Jean d'Ormesson, Une fête en larmes,
Il faut prendre avec gaieté non seulement notre condition humaine, passagère et fragile, mais la totalité d'un univers depuis toujours menacé.
On est maître de son silence, on est esclave de ses paroles.
Le hasard des rangements a mis ce livre entre mes mains, offert à sa sortie à l'occasion d'un anniversaire et manifestement pas lu par l'intéressée, la récente disparition de son auteur m'a donné envie de prolonger un peu sa présence.
A l'exception de Mon dernier rêve sera pour vous, de certains articles, ou de certaines entrées de livres comme son Guide des égarés ou Un jour je m'en irai sans vous avoir tout dit, je n'ai jamais vraiment rien lu de Jean d'Ormesson.
Alors quand j'ai vu "roman" sur la couverture, je me suis dit "pourquoi pas" retrouver sous cette forme que je ne connais le regard pétillant de ce grand homme.
Je crois en vérité que le monde est un roman inachevé.
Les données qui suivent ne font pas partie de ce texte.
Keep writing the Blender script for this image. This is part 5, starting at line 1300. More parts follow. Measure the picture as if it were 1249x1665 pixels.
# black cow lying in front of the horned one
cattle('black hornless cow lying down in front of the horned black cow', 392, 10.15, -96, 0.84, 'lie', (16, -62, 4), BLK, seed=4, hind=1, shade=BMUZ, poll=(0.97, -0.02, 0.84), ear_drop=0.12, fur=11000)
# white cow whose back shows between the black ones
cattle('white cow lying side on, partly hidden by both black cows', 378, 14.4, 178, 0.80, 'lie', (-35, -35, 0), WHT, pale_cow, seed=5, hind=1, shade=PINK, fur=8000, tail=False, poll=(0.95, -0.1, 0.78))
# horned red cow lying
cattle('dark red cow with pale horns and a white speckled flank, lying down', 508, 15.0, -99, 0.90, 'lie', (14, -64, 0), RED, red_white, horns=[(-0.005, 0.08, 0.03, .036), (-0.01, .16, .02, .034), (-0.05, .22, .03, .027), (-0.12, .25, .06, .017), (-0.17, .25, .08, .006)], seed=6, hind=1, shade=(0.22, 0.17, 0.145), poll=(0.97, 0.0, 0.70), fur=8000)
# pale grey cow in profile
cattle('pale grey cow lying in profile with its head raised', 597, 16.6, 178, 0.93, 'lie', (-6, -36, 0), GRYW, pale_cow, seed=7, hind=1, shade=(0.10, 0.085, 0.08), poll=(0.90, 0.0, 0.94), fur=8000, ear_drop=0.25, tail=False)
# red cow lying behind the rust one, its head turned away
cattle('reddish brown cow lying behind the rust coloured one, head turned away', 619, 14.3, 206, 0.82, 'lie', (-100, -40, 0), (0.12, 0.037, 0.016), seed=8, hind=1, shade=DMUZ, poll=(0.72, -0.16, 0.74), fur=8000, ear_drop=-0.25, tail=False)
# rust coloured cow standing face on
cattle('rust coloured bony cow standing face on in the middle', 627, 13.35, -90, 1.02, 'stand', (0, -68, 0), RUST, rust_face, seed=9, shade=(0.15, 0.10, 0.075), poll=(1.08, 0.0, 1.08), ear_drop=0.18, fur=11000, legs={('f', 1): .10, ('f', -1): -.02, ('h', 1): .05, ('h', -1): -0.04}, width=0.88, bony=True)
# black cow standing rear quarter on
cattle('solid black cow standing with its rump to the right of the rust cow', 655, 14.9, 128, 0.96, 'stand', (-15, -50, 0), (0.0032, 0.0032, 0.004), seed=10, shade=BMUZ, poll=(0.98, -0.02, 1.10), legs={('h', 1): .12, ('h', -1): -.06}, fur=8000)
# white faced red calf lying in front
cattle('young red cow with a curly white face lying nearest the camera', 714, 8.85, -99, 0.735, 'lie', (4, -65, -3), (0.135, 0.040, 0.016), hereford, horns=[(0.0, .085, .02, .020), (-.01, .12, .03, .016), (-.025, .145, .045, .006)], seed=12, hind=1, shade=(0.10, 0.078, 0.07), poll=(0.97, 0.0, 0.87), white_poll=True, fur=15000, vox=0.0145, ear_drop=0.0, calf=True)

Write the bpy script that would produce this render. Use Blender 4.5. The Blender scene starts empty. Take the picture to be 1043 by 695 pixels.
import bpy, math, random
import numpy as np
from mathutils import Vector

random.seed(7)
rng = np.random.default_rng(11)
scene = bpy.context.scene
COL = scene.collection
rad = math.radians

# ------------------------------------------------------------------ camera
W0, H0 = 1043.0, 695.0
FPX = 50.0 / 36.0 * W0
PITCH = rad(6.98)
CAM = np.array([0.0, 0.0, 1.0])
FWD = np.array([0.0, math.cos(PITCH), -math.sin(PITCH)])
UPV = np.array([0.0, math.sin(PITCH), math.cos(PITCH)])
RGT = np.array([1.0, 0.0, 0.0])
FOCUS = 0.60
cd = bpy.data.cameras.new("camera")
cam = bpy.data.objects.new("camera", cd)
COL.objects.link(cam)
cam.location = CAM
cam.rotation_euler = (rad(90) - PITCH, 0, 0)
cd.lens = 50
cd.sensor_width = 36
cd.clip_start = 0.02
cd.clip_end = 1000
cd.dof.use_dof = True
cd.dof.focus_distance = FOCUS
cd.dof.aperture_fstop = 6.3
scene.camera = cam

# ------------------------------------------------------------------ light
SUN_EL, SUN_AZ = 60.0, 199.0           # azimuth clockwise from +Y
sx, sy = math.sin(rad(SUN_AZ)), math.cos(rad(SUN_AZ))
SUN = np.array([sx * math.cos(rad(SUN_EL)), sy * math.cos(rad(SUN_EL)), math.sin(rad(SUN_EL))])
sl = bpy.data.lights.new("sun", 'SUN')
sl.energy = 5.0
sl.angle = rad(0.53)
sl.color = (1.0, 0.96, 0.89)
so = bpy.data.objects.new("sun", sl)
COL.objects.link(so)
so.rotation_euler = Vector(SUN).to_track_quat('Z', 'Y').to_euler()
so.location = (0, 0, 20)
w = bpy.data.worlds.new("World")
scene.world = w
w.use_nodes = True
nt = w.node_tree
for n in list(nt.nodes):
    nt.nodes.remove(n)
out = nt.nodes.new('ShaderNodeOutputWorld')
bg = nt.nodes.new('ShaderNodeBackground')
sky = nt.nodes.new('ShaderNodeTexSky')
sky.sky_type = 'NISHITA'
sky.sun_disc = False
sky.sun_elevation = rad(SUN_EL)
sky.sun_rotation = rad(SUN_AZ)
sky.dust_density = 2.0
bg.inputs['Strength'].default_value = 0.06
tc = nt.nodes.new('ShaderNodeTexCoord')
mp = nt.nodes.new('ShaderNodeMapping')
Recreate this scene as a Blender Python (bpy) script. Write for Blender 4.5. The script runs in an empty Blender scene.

Tous les romans - je parle des plus beaux et des plus grands - ne sont jamais que des fragments d'une formidable aventure dont nous sommes les jouets.
Une fête en larmes, est une réjouissance !
Un écrivain célèbre reçoit une jeune journaliste à qui - après de longues hésitations - il se livre au fil d'une journée de confession de l'histoire de son monde qui n'est autre que celle du XXe siècle.
Bien sûr, il n'est pas difficile de reconnaître Jean d'Ormesson lui-même sous les traits de cet homme érudit, passionné, tout à la fois très sérieux et facétieux. Mais comment distinguer les éléments autobiographiques de ceux fictifs ? L'auteur maîtrise l'art de nous perdre à la façon du "mentir vrai" d'Aragon. Qu'importe, le plaisir est là, dans ce texte érudit, et pourtant accessible, qui jamais ne laisse un goût amer même s'il peut paraître parfois un peu long, c'est vrai.
L'Illiade, Chateaubriand, Plessis-lez-Vaudreuil, Proust, l'Odyssée, de Gaulle, Cioran ou Pompidou, la Révolution et les deux dernières guerres, l'aristocratie et les maquisards communistes, ma liste n'est pas exhaustive, mais dans le "roman" tout est là qui se mêle sans jamais nous perdre avec ce plaisir des mots dont on ne se lasse pas.
La voix de Jean d'Ormesson, un peu précieux toujours curieux et magnanime résonne tout au long des pages. Je retrouve pour ma part entre ces lignes cet élégant vieux Monsieur croisé à plusieurs reprises et qui ne manquait jamais de sourire et de saluer joyeusement à tous ceux qui le croisaient.
Son regard limpide me manquera autant que son esprit aiguisé. Alors si vous aimez son écriture et souhaitez renouer avec ses thèmes favoris, ce livre devrait vous séduire, malgré ce qu'il écrit lui-même :
"J'ai toujours écrit la même chose sous des formes diverses, je me suis beaucoup répété, chacun de mes livres se confond avec les précédents et reprend les mêmes thèmes avec obstination."
Ecrire est difficile, ne pas écrire est impossible.